[Start]
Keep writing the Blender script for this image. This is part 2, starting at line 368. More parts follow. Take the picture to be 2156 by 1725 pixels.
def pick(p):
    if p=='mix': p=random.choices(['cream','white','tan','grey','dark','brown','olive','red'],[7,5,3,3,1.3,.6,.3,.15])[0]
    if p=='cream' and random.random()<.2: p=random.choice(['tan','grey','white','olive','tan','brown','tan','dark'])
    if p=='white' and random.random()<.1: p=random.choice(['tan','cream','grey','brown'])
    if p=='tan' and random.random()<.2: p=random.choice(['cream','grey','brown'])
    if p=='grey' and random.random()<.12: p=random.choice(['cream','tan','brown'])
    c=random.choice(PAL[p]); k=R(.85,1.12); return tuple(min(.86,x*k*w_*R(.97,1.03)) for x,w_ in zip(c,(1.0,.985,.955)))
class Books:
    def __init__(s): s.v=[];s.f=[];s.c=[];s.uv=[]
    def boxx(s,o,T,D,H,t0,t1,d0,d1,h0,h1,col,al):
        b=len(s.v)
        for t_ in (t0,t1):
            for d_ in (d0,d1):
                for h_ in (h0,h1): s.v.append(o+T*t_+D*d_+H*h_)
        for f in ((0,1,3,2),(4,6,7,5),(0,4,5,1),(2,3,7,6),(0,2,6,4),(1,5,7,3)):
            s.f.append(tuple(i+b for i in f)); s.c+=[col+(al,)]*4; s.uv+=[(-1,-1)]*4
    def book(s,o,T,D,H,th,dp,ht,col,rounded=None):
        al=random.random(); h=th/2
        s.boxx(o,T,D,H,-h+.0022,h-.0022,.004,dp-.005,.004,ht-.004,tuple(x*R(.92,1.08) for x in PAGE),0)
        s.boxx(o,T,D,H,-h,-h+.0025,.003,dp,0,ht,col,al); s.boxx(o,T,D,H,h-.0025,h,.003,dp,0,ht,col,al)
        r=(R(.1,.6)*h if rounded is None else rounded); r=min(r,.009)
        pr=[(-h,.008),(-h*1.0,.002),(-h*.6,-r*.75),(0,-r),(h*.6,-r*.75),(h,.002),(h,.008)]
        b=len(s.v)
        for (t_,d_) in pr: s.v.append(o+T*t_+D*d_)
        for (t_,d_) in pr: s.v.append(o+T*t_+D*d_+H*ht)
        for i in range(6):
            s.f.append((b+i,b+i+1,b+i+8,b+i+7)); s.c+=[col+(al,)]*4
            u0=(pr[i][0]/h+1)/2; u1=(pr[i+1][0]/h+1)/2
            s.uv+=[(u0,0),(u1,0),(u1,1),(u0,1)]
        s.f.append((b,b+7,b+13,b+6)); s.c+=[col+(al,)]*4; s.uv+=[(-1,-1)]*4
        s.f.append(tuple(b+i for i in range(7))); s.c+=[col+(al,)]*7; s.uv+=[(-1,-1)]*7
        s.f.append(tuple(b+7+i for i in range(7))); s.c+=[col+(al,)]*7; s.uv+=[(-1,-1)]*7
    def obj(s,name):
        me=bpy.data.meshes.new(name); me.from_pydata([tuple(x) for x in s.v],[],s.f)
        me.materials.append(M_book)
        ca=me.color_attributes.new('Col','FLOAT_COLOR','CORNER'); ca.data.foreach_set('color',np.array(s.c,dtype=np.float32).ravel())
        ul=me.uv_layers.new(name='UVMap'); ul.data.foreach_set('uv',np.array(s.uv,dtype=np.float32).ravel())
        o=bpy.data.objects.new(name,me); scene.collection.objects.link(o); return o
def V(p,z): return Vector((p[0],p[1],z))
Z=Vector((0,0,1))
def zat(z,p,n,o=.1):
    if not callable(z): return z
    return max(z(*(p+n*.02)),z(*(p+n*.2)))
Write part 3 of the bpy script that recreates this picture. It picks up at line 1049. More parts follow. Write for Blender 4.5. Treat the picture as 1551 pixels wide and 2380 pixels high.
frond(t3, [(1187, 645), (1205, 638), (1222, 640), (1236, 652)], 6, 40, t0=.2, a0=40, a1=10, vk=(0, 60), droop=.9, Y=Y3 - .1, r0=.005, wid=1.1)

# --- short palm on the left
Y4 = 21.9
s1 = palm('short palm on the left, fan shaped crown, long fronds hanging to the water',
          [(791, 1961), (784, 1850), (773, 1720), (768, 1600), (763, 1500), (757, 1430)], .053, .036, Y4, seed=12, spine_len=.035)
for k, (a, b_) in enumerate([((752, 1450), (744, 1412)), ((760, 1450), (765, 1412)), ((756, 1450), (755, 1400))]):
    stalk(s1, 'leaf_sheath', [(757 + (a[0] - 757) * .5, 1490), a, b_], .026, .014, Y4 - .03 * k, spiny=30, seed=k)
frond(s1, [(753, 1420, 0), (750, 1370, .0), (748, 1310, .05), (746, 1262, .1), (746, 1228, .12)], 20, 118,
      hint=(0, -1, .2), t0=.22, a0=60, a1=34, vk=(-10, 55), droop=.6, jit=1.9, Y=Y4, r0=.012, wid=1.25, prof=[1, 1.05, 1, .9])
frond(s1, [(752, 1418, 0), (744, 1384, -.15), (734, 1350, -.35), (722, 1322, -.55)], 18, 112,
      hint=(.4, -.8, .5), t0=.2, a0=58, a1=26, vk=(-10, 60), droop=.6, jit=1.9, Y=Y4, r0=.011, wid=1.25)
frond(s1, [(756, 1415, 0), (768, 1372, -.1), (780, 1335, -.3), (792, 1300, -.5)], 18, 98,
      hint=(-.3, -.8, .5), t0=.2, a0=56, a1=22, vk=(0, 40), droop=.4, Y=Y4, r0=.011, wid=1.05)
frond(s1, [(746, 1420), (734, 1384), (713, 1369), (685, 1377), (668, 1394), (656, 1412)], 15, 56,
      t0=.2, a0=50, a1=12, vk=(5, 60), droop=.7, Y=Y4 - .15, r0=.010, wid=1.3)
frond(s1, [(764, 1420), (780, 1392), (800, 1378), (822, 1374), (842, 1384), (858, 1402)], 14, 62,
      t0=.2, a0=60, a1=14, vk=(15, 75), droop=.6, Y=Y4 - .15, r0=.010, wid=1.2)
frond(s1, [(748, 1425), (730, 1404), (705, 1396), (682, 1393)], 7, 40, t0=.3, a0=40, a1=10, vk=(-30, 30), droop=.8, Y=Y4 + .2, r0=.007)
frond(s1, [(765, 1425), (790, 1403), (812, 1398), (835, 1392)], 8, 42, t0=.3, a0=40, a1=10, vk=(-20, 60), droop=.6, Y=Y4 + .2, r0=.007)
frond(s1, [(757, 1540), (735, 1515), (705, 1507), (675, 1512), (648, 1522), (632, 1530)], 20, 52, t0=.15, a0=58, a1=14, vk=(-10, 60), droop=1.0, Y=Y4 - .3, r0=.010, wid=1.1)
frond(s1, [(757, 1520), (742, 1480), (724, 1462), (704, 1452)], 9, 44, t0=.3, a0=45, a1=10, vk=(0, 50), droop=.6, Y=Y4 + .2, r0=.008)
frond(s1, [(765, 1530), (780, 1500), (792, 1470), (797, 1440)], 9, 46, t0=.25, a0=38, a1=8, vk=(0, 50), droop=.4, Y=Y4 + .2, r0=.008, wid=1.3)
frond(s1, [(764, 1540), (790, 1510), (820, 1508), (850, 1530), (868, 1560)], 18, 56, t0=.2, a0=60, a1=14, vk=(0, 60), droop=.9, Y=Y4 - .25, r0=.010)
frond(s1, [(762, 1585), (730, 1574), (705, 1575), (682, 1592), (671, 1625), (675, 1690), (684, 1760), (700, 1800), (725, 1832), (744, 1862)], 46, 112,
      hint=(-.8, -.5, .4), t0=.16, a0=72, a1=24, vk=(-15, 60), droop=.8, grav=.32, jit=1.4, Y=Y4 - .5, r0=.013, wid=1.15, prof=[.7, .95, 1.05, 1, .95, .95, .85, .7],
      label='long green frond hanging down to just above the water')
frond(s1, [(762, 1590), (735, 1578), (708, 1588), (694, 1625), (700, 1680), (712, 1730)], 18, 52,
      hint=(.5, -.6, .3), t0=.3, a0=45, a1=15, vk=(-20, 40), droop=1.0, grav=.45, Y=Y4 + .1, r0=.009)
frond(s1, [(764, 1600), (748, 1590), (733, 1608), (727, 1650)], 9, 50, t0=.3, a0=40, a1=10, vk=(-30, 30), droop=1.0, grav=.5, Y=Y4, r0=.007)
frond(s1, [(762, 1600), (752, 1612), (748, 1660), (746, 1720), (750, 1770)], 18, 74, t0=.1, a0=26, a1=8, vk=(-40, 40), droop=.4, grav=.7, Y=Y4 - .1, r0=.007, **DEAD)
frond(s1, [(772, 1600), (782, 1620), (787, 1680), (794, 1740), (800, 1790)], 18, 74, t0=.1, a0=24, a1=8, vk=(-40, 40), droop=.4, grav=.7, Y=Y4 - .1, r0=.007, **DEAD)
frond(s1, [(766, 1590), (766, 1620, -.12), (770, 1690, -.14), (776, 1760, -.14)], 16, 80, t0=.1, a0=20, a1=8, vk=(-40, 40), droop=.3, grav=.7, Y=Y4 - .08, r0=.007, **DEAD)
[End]
Work required
From the records above, transcribe without alteration every line from the one with "Write part 3" to the one with "- .1, r0=.005, wid=1.1)", inclusive.

Exercise output
Write part 3 of the bpy script that recreates this picture. It picks up at line 1049. More parts follow. Write for Blender 4.5. Treat the picture as 1551 pixels wide and 2380 pixels high.
frond(t3, [(1187, 645), (1205, 638), (1222, 640), (1236, 652)], 6, 40, t0=.2, a0=40, a1=10, vk=(0, 60), droop=.9, Y=Y3 - .1, r0=.005, wid=1.1)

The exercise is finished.